**Provided material**:
------

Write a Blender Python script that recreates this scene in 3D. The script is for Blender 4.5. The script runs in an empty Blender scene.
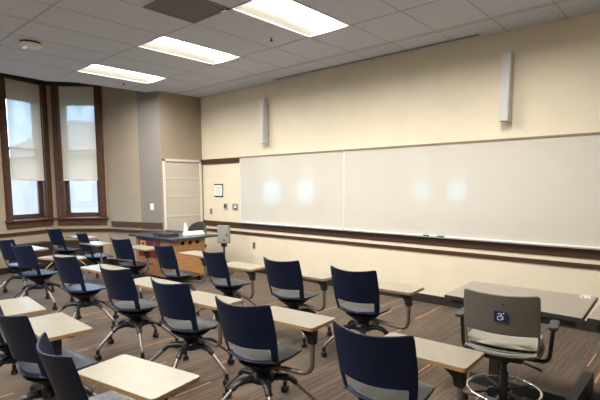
import bpy, bmesh, math, random
from mathutils import Vector, Matrix
random.seed(7)
SC = bpy.context.scene
COL = SC.collection
PI = math.pi

# ---------------------------------------------------------------- materials
def nt(name):
    m = bpy.data.materials.new(name); m.use_nodes = True
    n = m.node_tree; n.nodes.clear()
    out = n.nodes.new('ShaderNodeOutputMaterial')
    return m, n, out
def N(n, typ, **kw):
    x = n.nodes.new(typ)
    for k, v in kw.items(): setattr(x, k, v)
    return x
def mth(n, op, a, b=None, c=None):
    x = N(n, 'ShaderNodeMath', operation=op)
    for i, v in enumerate((a, b, c)):
        if v is None: continue
        if isinstance(v, (int, float)): x.inputs[i].default_value = v
        else: n.links.new(v, x.inputs[i])
    return x.outputs[0]
def rgba(c): return (c[0], c[1], c[2], 1)
def pbr(name, col, rough=.5, metal=0, noise=0, nscale=20, bump=0, bscale=200, spec=.5, coat=0, stretch=None, col2=None, sheen=0):
    m, n, out = nt(name)
    b = N(n, 'ShaderNodeBsdfPrincipled')
    b.inputs['Base Color'].default_value = rgba(col)
    b.inputs['Roughness'].default_value = rough
    b.inputs['Metallic'].default_value = metal
    b.inputs['Specular IOR Level'].default_value = spec
    b.inputs['Coat Weight'].default_value = coat
    n.links.new(b.outputs[0], out.inputs[0])
    if noise or bump or col2:
        tc = N(n, 'ShaderNodeTexCoord')
        mp = N(n, 'ShaderNodeMapping')
        if stretch: mp.inputs['Scale'].default_value = stretch
        n.links.new(tc.outputs['Object'], mp.inputs['Vector'])
        if noise or col2:
            t = N(n, 'ShaderNodeTexNoise'); t.inputs['Scale'].default_value = nscale; t.inputs['Detail'].default_value = 5
            n.links.new(mp.outputs[0], t.inputs['Vector'])
            r = N(n, 'ShaderNodeValToRGB')
            r.color_ramp.elements[0].position = .3; r.color_ramp.elements[1].position = .7
            if col2 is None:
                r.color_ramp.elements[0].color = rgba([c*(1-noise) for c in col])
                r.color_ramp.elements[1].color = rgba([min(1, c*(1+noise)) for c in col])
            else:
                r.color_ramp.elements[0].color = rgba(col); r.color_ramp.elements[1].color = rgba(col2)
            n.links.new(t.outputs['Fac'], r.inputs[0]); n.links.new(r.outputs[0], b.inputs['Base Color'])
        if bump:
            t2 = N(n, 'ShaderNodeTexNoise'); t2.inputs['Scale'].default_value = bscale
            n.links.new(mp.outputs[0], t2.inputs['Vector'])
            bp = N(n, 'ShaderNodeBump'); bp.inputs['Strength'].default_value = bump; bp.inputs['Distance'].default_value = .002
            n.links.new(t2.outputs['Fac'], bp.inputs['Height']); n.links.new(bp.outputs[0], b.inputs['Normal'])
    return m
def emit(name, col, s):
    m, n, out = nt(name)
    e = N(n, 'ShaderNodeEmission'); e.inputs[0].default_value = rgba(col); e.inputs[1].default_value = s
    n.links.new(e.outputs[0], out.inputs[0]); return m

CREAM = pbr('cream_wall_paint', (.73, .66, .515), .75, noise=.03, nscale=3, bump=.25, bscale=120)
TAUPE = pbr('taupe_wall_paint', (.40, .335, .25), .8, noise=.03, nscale=3, bump=.25, bscale=120)
TAUPE_D = pbr('grey_taupe_wall_paint', (.32, .27, .20), .8, noise=.03, nscale=3, bump=.25, bscale=120)
WOOD = pbr('dark_stained_oak', (.055, .024, .013), .42, nscale=6, stretch=(1, 1, 12), col2=(.125, .055, .027), spec=.4)
WOODH = pbr('dark_stained_rail', (.045, .021, .011), .42, nscale=6, stretch=(2, 2, 20), col2=(.085, .038, .019), spec=.4)
DARKW = pbr('very_dark_header_wood', (.02, .013, .010), .6, noise=.3, nscale=8)
CEIL = pbr('ceiling_tile_daylight_blue', (.62, .655, .76), .9, noise=.05, nscale=30, bump=.4, bscale=300)  # bluish daylight from the bay windows is put into the tile colour
GRID = pbr('ceiling_grid_shadow_grey', (.39, .41, .48), .6)  # darker than the tiles: shadow of the tile edges painted into the bars
EDGE = pbr('ceiling_edge_paint', (.72, .72, .75), .6)
WHITE = pbr('white_enamel', (.85, .84, .80), .4)
VENTM = pbr('grey_vent_paint', (.22, .21, .22), .5, noise=.05)
BOARD = pbr('whiteboard_enamel', (.60, .575, .52), .09, spec=.75, noise=.015, nscale=2)
ALU = pbr('brushed_aluminium', (.72, .71, .70), .35, metal=1)
ALUW = pbr('pale_trim', (.80, .78, .74), .4)
CORK = pbr('tan_tack_strip', (.26, .19, .13), .8, noise=.1)
SPEAK = pbr('pale_grey_speaker_paint', (.55, .55, .53), .5)
SPEAKD = pbr('speaker_side_grey', (.36, .33, .28), .55, noise=.1, nscale=300)
NAVY = pbr('navy_moulded_plastic', (.004, .011, .038), .45, spec=.32, bump=.15, bscale=500)
SEATM = pbr('seat_plastic_sheen_grey', (.030, .034, .045), .36, spec=.7, bump=.15, bscale=500)  # navy seat plastic, greyed to carry the sheen of grazing light
BLACKP = pbr('black_plastic', (.012, .012, .015), .42)
STEEL = pbr('grey_metallic_tube', (.25, .23, .21), .40, metal=.7)
TABLET = pbr('cream_laminate', (.25, .228, .178), .33, noise=.06, nscale=14, spec=.5)
TEDGE = pbr('wood_tone_tablet_edge', (.36, .22, .11), .5, noise=.15, nscale=60)
DESKT = pbr('grey_beige_laminate', (.215, .19, .15), .35, noise=.03, nscale=10)
GREYP = pbr('warm_grey_plastic', (.16, .145, .125), .45, bump=.1, bscale=500)
GREYF = pbr('light_grey_fabric', (.27, .25, .205), .9, bump=.5, bscale=400)
MATB = pbr('matt_black_steel', (.030, .029, .030), .5)
CHROME = pbr('chrome', (.85, .84, .82), .12, metal=1)
OAK = pbr('oak_veneer', (.34, .165, .062), .5, nscale=5, stretch=(1, 1, 10), col2=(.46, .24, .10))
DTOP = pbr('dark_speckled_laminate', (.035, .04, .055), .25, noise=.2, nscale=150)
MAROON = pbr('maroon_panel', (.20, .016, .035), .5)
GOLD = pbr('gold_print', (.85, .50, .10), .5)
BLUE = pbr('blue_sticker', (.012, .03, .16), .4)
WPRINT = pbr('white_print', (.85, .87, .90), .5)
LGREY = pbr('light_grey_enamel', (.27, .285, .275), .4)
DOORW = pbr('pale_grey_panel_paint', (.52, .48, .41), .5)
DOORF = pbr('off_white_door_frame', (.70, .665, .59), .5)
PAPER = pbr('white_paper', (.82, .82, .80), .8)
RED = pbr('red_print', (.45, .03, .02), .5)
RADI = pbr('brown_convector_enamel', (.040, .026, .018), .5)
SILV = pbr('stainless_plate', (.45, .43, .40), .35, metal=.6)
BRICKX = pbr('tan_stucco', (.30, .20, .15), .9, noise=.1, nscale=1)
ROOFX = pbr('pale_roof', (.34, .27, .24), .9, noise=.1)
LENS = emit('lamp_lens_light', (1, .95, .87), 8)

def glass_mat():
    m, n, out = nt('window_glass')
    t = N(n, 'ShaderNodeBsdfTransparent'); t.inputs[0].default_value = (.90, .96, .97, 1)
    g = N(n, 'ShaderNodeBsdfGlossy'); g.inputs['Roughness'].default_value = .03
    mx = N(n, 'ShaderNodeMixShader'); mx.inputs[0].default_value = .06
    n.links.new(t.outputs[0], mx.inputs[1]); n.links.new(g.outputs[0], mx.inputs[2]); n.links.new(mx.outputs[0], out.inputs[0])
    return m
GLASS = glass_mat()
def shade_mat():
    m, n, out = nt('cream_roller_shade_fabric')
    d = N(n, 'ShaderNodeBsdfDiffuse'); d.inputs[0].default_value = (.74, .66, .56, 1)
    tl = N(n, 'ShaderNodeBsdfTranslucent'); tl.inputs[0].default_value = (.85, .62, .42, 1)
    tr = N(n, 'ShaderNodeBsdfTransparent'); tr.inputs[0].default_value = (1, .98, .96, 1)
    a = N(n, 'ShaderNodeMixShader'); a.inputs[0].default_value = .15
    b = N(n, 'ShaderNodeMixShader')
    tc = N(n, 'ShaderNodeTexCoord'); w = N(n, 'ShaderNodeTexNoise'); w.inputs['Scale'].default_value = 250
    n.links.new(tc.outputs['Object'], w.inputs['Vector'])
    n.links.new(mth(n, 'MULTIPLY_ADD', w.outputs['Fac'], .05, .065), b.inputs[0])
    n.links.new(d.outputs[0], a.inputs[1]); n.links.new(tl.outputs[0], a.inputs[2])
    n.links.new(a.outputs[0], b.inputs[1]); n.links.new(tr.outputs[0], b.inputs[2]); n.links.new(b.outputs[0], out.inputs[0])
    return m
SHADE = shade_mat()

def carpet_mat():
    m, n, out = nt('striped_carpet')
    b = N(n, 'ShaderNodeBsdfPrincipled'); b.inputs['Roughness'].default_value = .85
    b.inputs['Specular IOR Level'].default_value = .25
    b.inputs['Sheen Weight'].default_value = .15
    n.links.new(b.outputs[0], out.inputs[0])
    tc = N(n, 'ShaderNodeTexCoord'); sp = N(n, 'ShaderNodeSeparateXYZ'); n.links.new(tc.outputs['Object'], sp.inputs[0])
    X, Y = sp.outputs[0], sp.outputs[1]
    def wn(a, b_):
        c = N(n, 'ShaderNodeCombineXYZ')
        n.links.new(a, c.inputs[0])
        if b_ is not None: n.links.new(b_, c.inputs[1])
        w = N(n, 'ShaderNodeTexWhiteNoise', noise_dimensions='2D'); n.links.new(c.outputs[0], w.inputs[0]); return w.outputs['Value']
    plank = mth(n, 'FLOOR', mth(n, 'DIVIDE', X, .25))
    poff = wn(plank, None)
    prow = mth(n, 'FLOOR', mth(n, 'ADD', mth(n, 'DIVIDE', Y, 1.0), poff))
    ptone = wn(plank, prow)
    st = mth(n, 'FLOOR', mth(n, 'DIVIDE', X, .0125))
    soff = wn(st, prow)
    srow = mth(n, 'FLOOR', mth(n, 'ADD', mth(n, 'DIVIDE', Y, .5), soff))
    stone = wn(mth(n, 'ADD', st, .37), srow)
    hi = mth(n, 'GREATER_THAN', wn(mth(n, 'ADD', st, 9.1), srow), .990)
    fine = N(n, 'ShaderNodeTexNoise'); fine.inputs['Scale'].default_value = 1
    mp = N(n, 'ShaderNodeMapping'); mp.inputs['Scale'].default_value = (260, 40, 1)
    n.links.new(tc.outputs['Object'], mp.inputs[0]); n.links.new(mp.outputs[0], fine.inputs['Vector'])
    v = mth(n, 'ADD', mth(n, 'MULTIPLY', stone, .6), mth(n, 'MULTIPLY', ptone, .22))
    v = mth(n, 'ADD', v, mth(n, 'MULTIPLY', fine.outputs['Fac'], .3))
    r = N(n, 'ShaderNodeValToRGB')
    r.color_ramp.elements[0].position = .1; r.color_ramp.elements[0].color = (.023, .016, .011, 1)
    r.color_ramp.elements[1].position = 1.0; r.color_ramp.elements[1].color = (.120, .079, .050, 1)
    n.links.new(v, r.inputs[0])
    mx = N(n, 'ShaderNodeMix', data_type='RGBA'); n.links.new(hi, mx.inputs[0]); n.links.new(r.outputs[0], mx.inputs[6])
    mx.inputs[7].default_value = (.42, .20, .09, 1)
    n.links.new(mx.outputs[2], b.inputs['Base Color'])
    bp = N(n, 'ShaderNodeBump'); bp.inputs['Strength'].default_value = .5; bp.inputs['Distance'].default_value = .003
    n.links.new(v, bp.inputs['Height']); n.links.new(bp.outputs[0], b.inputs['Normal'])
    return m
CARPET = carpet_mat()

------

Count how many lines of the data include the word "scene". Your reply should be that number alone.

2